“Mo’ z’ sposa Celestrine” all’Auditorium di Isernia
di Giovanni Petta
Ancora un successo per l'associazione
culturale L'Aretè che ha messo in scena “Mo z’ sposa Celesctrine”
all’Auditorium Unità d’Italia di Isernia. Pubblico attento e desideroso di
ritrovare le proprie radici nelle battute dei personaggi di una commedia che
Sabino d’Acunto scrisse nell’immediato dopoguerra.
Carmelina Di Florio, Annamaria Iannone, Giampaolo D'Uva, Gianluca Baccaro,
Angelo Di Gneo, Salvatore Rossi, Nicola Ciarlante, Raffaele D'Angelo, Marisa
D'Onofrio, Alessandro Passarelli, Luciano Ricchiuti sono stati gli interpreti
di un testo teatrale importantissimo perché fotografa la realtà isernina in un
momento di grave crisi economica e di forte debolezza psicologica.
Sabino d’Acunto – dice il regista e attore Giampaolo D’uva – “voleva
risollevare, ristorare e confortare un paese malmenato e stanco, piegato e
povero; noi, cosmopoliti disincantati del terzo millennio sorridiamo oggi alla
sua parola fatta scena, ma non possiamo non condividere l'aspirazione, la
speranza che il grido disperato del giovane Eliseo («Sernia ara resorie,
l'avémma fa' nòva, l'avémma fa' cchiù bella!) si traduca nell'impegno e nella
volontà di riscatto per chi oggi stenta a trovare una progettualità personale e
collettiva”.
Bravi gli interpreti e bravo anche il fisarmonicista Luigi Crudele che, nei
cambi di scena, ha voluto proporre alcune canzoni della tradizione isernina. La
realizzazione scenica di Antonella Gentile si è avvalsa di un progetto di
Filippo Senerchia. Pino Covelli ha curato le luci e Claudio Costa l’audio.
La commedia era già stata rappresentata nel 1945 presso il teatro sociale
di Isernia. Sabino d’Acunto l’aveva fatta rappresentare in Italiano a Cuneo, avvalendosi
dei suoi soldati quando era ufficiale dell’esercito. Nel 1976, con Enzo Della
Corte e Filippo Senerchia, Giampaolo D’Uva ne curò la messa in scena presso la
sala parrocchiale del Sacro Cuore con diciassette repliche in due mesi e un
pienone al Teatro Fasano nel settembre dello stesso anno. Nel 2008 con la
stessa commedia l'Aretè ha partecipato a varie rassegne teatrali al Savoia di
Campobasso, al teatro Fenaroli di Lanciano e all'anfiteatro di Bonefro.
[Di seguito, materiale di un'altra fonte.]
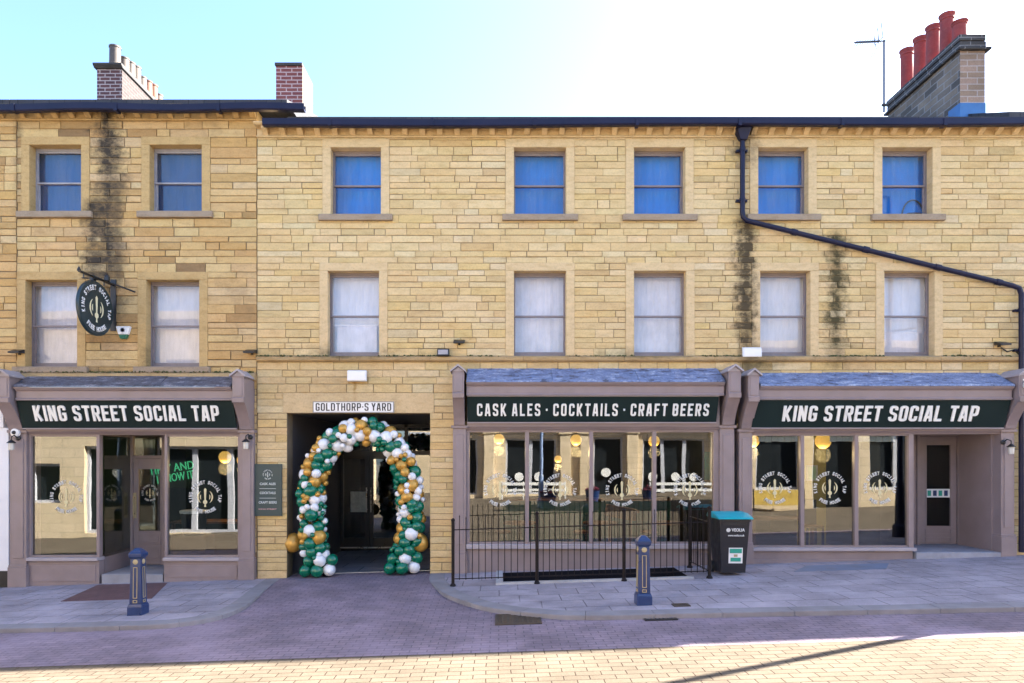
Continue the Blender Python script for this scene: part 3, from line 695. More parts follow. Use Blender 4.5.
# passage: walls, ceiling, glazed black screen with double doors
pz1 = PZ(413); pa, pb = passage[0], passage[1]; YP = 4.15
TILE = plain('passage_wall', (.13, .12, .125), .55, var=.3, nscale=2, bumpk=.1)
pw = MB(); pw.box(pa - .3, pa, .345, YP + .4, -.6, pz1 + .2); pw.box(pb, pb + .3, .345, YP + .4, -.6, pz1 + .2); pw.box(pa, pb, .345, YP + .4, pz1, pz1 + .2)
pw.build('passage_wall', TILE, main_b)
scn = MB()
BLK = plain('black_door_paint', (.014, .014, .016), .35, var=.2, nscale=3, bumpk=.05)
zd = PZ(455, YP); xd0, xdm, xd1 = PX(336, YP), PX(369, YP), PX(404, YP)
scn.box(pa, pb, YP, YP + .12, zd, zd + .1); scn.box(pa, pb, YP, YP + .12, pz1 - .08, pz1)
for x in (pa + .04, xd0 - .05, xd1 + .05, pb - .04): scn.box(x - .04, x + .04, YP, YP + .12, -.14, pz1)
scr = scn.build('passage_screen', BLK, main_b, .004)
MB().box(pa, pb, YP + .05, YP + .06, zd + .1, pz1 - .08).build('pane', SHOPG, scr)
MB().box(xd1 + .09, pb - .08, YP + .05, YP + .06, -.1, zd).build('pane', SHOPG, scr)
STEEL = plain('brushed_steel', (.5, .5, .5), .3, metal=.9, var=.1, bumpk=.05)
for q0, q1, hx in ((xd0, xdm - .004, -1), (xdm + .004, xd1, 1)):
    dm = MB(); dm.box(q0, q0 + .1, YP + .02, YP + .07, -.10, zd); dm.box(q1 - .1, q1, YP + .02, YP + .07, -.10, zd); dm.box(q0 + .1, q1 - .1, YP + .02, YP + .07, -.10, .12); dm.box(q0 + .1, q1 - .1, YP + .02, YP + .07, zd - .1, zd)
    dd = dm.build('passage_door', BLK, main_b, .004)
    MB().box(q0 + .1, q1 - .1, YP + .04, YP + .05, .12, zd - .1).build('pane', SHOPG, dd)
    xh = q1 - .05 if hx < 0 else q0 + .05
    MB().tube([(xh, YP - .04, .75), (xh, YP - .04, 1.35)], .016).box(xh - .015, xh + .015, YP - .04, YP + .02, .8, .83).box(xh - .015, xh + .015, YP - .04, YP + .02, 1.27, 1.3).build('handle', STEEL, dd)
    MB().box(q0, q1, YP - .01, YP + .06, -.13, -.1).build('threshold', STEEL, dd)
nb = MB().box(xd0 + .35, xd0 + .75, YP + .015, YP + .035, .75, 1.25).build('notice_board', plain('notice', (.5, .55, .5), .5, var=.4, nscale=14, bumpk=0), main_b)
hall = MB(); hall.box(pa - .3, pb + .3, YP + 3.4, YP + 3.5, -.3, 3.2); hall.box(pa - .3, pa - .2, YP + .41, YP + 3.4, -.3, 3.2); hall.box(pb + .2, pb + .3, YP + .41, YP + 3.4, -.3, 3.2); hall.box(pa - .3, pb + .3, YP + .41, YP + 3.4, 3.1, 3.2); hall.box(pa - .3, pb + .3, YP + .13, YP + 3.4, -.3, -.12)
hall.build('hall_wall', DARK, main_b)
tag(MB().tube([((pa + pb) / 2 - .5 + k * .1, YP - .35 - .12 * sin(pi * k / 10), 2.35 + .16 * sin(pi * k / 10)) for k in range(11)], .02).build('metal_arch', STEEL), 'shallow steel hoop hung under the passage ceiling behind the balloons', 'metal hoop')

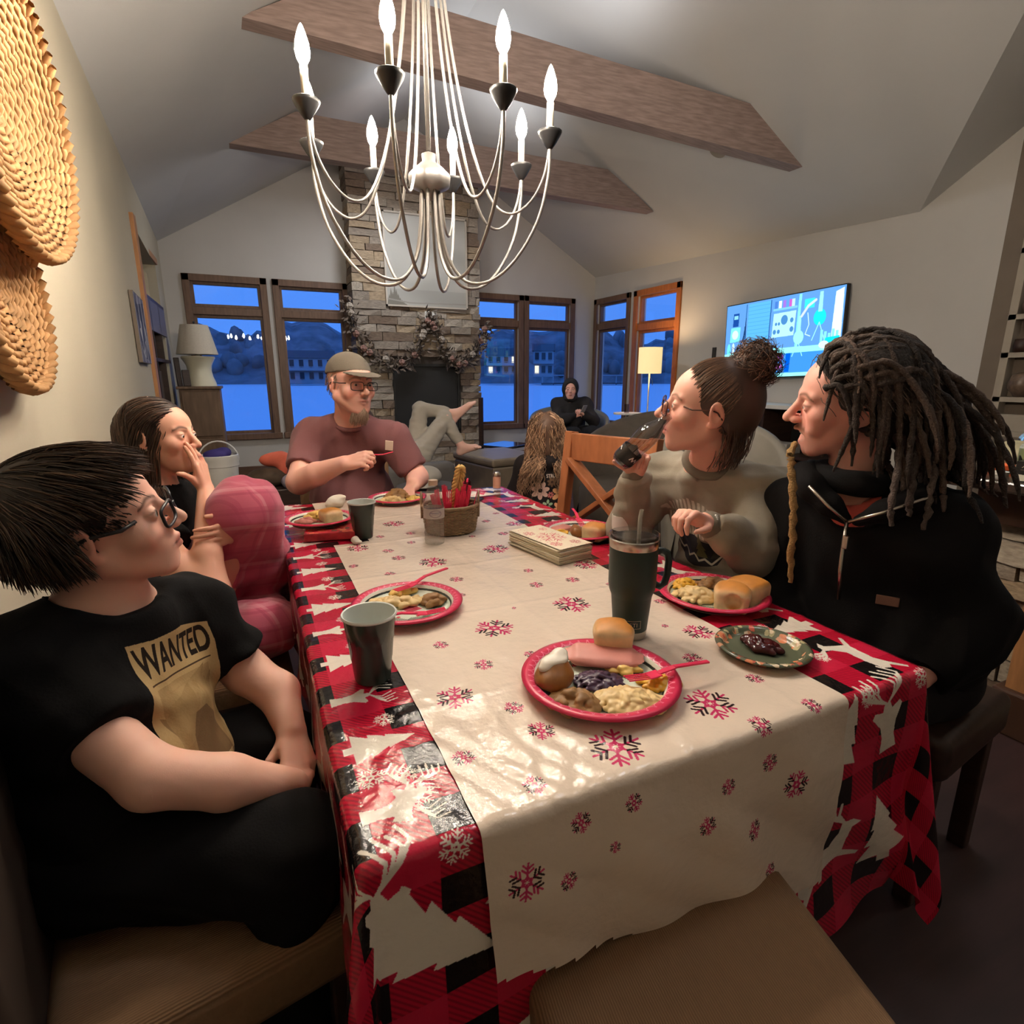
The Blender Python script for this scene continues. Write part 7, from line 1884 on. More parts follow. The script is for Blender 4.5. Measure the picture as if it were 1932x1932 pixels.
    R0 = np.array(Q)
    def flow(P, s): return np.stack([P[:, 0] * 2.5 * (1 - s), .30 - .75 * s + 0 * P[:, 0], -1 + 0 * P[:, 0]], 1)
    Lg = np.where(R0[:, 2] < -.085, .0062, .0028) * rg.uniform(.7, 1.2, n)
    P = grow(R0, flow, 7, Lg, 0, M, r=(.01, .01, .01), jit=.12, seed=3); tubes('beard', P, np.interp(np.linspace(0, 1, 7), [0, .5, 1], [.0011, .001, .0004]), M_hair, t, hcol(n, lin(128, 104, 86), lin(196, 176, 156), 2))
    tip = ap(hframe(wR, (.78, -.50, .22), (.35, .65, -.65)), (-.03 * 1, .085, -.02))
    fork('pink plastic fork held by the man in the cap', np.array(tip) + np.array((.115, -.02, .012)), np.array(tip) + np.array((-.035, .035, -.012)), M_pinkf)
man()
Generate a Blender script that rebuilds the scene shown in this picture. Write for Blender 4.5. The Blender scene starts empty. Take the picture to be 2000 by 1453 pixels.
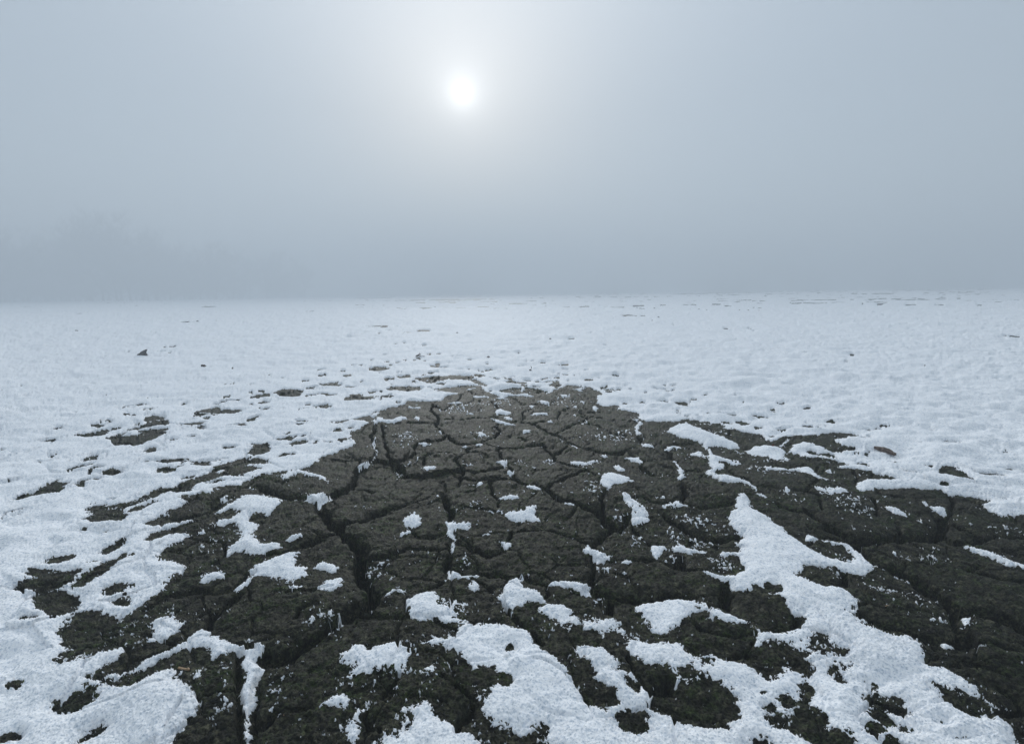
import bpy, math, random
import numpy as np
from mathutils import Matrix, Vector

# ------------------------------------------------------------------ camera
S = bpy.context.scene
H_CAM = 0.60                      # low wide-angle view, 0.6 m above the mud
F_PX = 1000.0                     # 18 mm on 36 mm, in 2000-px-wide units
PITCH = math.atan((726.5 - 571.0) / F_PX)
ROLL = math.atan(0.012)
cd = bpy.data.cameras.new('camera'); cam = bpy.data.objects.new('camera', cd)
S.collection.objects.link(cam); S.camera = cam
cd.sensor_width = 36; cd.lens = 18; cd.clip_start = 0.02; cd.clip_end = 3000
_rot = Matrix.Rotation(math.pi/2 - PITCH, 4, 'X') @ Matrix.Rotation(-ROLL, 4, 'Z')
cam.matrix_world = Matrix.Translation((0, 0, H_CAM)) @ _rot
R3 = np.array(_rot.to_3x3())

# ------------------------------------------------------------------ light
SUN_AZ_PX, SUN_EL_PX = 903, 184
_d = R3 @ np.array([(SUN_AZ_PX-1000)/F_PX, (726.5-SUN_EL_PX)/F_PX, -1.0]); _d /= np.linalg.norm(_d)
SUN_DIR = Vector(_d)
SUN_EL = math.asin(_d[2]); SUN_ROT = math.atan2(_d[0], _d[1])
sl = bpy.data.lights.new('sun', 'SUN'); sl.energy = 5.0; sl.angle = math.radians(10); sl.color = (1.0, 0.985, 0.96)
so = bpy.data.objects.new('sun', sl); S.collection.objects.link(so)
so.rotation_euler = SUN_DIR.to_track_quat('Z', 'Y').to_euler()

W = bpy.data.worlds.new("World"); S.world = W; W.use_nodes = True
nt = W.node_tree; nt.nodes.clear(); N = nt.nodes.new; L = nt.links.new
out = N('ShaderNodeOutputWorld')
sky = N('ShaderNodeTexSky'); sky.sky_type = 'NISHITA'; sky.sun_disc = False
sky.sun_elevation = SUN_EL; sky.sun_rotation = SUN_ROT; sky.dust_density = 0.6; sky.air_density = 1.0
bg1 = N('ShaderNodeBackground'); bg1.inputs['Strength'].default_value = 0.05
L(sky.outputs[0], bg1.inputs['Color'])
# the fog layer above: an even grey that brightens round the hazy sun
tc = N('ShaderNodeTexCoord')
def vmath(op, *a):
    n = N('ShaderNodeVectorMath'); n.operation = op
    for i, v in enumerate(a):
        if hasattr(v, 'is_output'): L(v, n.inputs[i])
        else: n.inputs[i].default_value = v
    return n
def m(op, *a, clamp=False):
    n = N('ShaderNodeMath'); n.operation = op; n.use_clamp = clamp
    for i, v in enumerate(a):
        if hasattr(v, 'is_output'): L(v, n.inputs[i])
        else: n.inputs[i].default_value = v
    return n.outputs[0]
nrm = vmath('NORMALIZE', tc.outputs['Generated'])
dt = vmath('DOT_PRODUCT', nrm.outputs[0], tuple(_d)).outputs['Value']
ang = m('MULTIPLY', m('ARCCOSINE', m('MINIMUM', dt, 0.999999)), 57.29578)   # degrees from the sun
def lobe(width, amp, p=1.0):
    return m('MULTIPLY', m('EXPONENT', m('MULTIPLY', m('POWER', m('DIVIDE', ang, width), p), -1.0)), amp)
SKY_GLOW = [(1.1, 1.6, 1.1), (3.2, 0.62, 1.0), (14.0, 0.20, 1.3)]
g = None
for w_, a_, p_ in SKY_GLOW:
    l_ = lobe(w_, a_, p_); g = l_ if g is None else m('ADD', g, l_)
sepz = N('ShaderNodeSeparateXYZ'); L(nrm.outputs[0], sepz.inputs[0])
up = m('MAXIMUM', sepz.outputs['Z'], 0.0)
zen = m('MULTIPLY', m('POWER', up, 1.7), 0.70)
hi = m('MULTIPLY', m('SUBTRACT', up, 0.30), 3.2, clamp=True)            # the fog is thinner, so brighter, above the sun
g = m('ADD', g, m('MULTIPLY', lobe(24.0, 0.50, 2.0), hi))
SKY_BASE = 0.13
lum = m('ADD', zen, SKY_BASE)
def scaled(col, fac):
    n = N('ShaderNodeVectorMath'); n.operation = 'SCALE'; n.inputs[0].default_value = col; L(fac, n.inputs['Scale']); return n
a1 = scaled((0.90, 1.0, 1.07), lum); a2 = scaled((1.0, 1.0, 0.98), g)
sm = vmath('ADD', a1.outputs[0], a2.outputs[0])
bg2 = N('ShaderNodeBackground'); L(sm.outputs[0], bg2.inputs['Color']); bg2.inputs['Strength'].default_value = 1.0
ads = N('ShaderNodeAddShader'); L(bg1.outputs[0], ads.inputs[0]); L(bg2.outputs[0], ads.inputs[1]); L(ads.outputs[0], out.inputs['Surface'])

S.view_settings.view_transform = 'Standard'; S.view_settings.look = 'None'
S.view_settings.gamma = 1; S.view_settings.use_curve_mapping = False
S.view_settings.exposure = 0.14
S.render.engine = 'CYCLES'
S.cycles.volume_bounces = 3; S.cycles.max_bounces = 6; S.cycles.diffuse_bounces = 3
S.cycles.use_denoising = True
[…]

“La nuova messa in scena – dice ancora D’Uva - rispetta l'obiettivo
principe dell'Aretè: coniugare ricerca e divertimento, riflessione e sorriso.
La scelta linguistica del dialetto consente una comunicazione ottimale poiché
abbatte il divario generazionale e crea una pista unica dove passato e presente
si fondono in una visione dalle comuni radici”.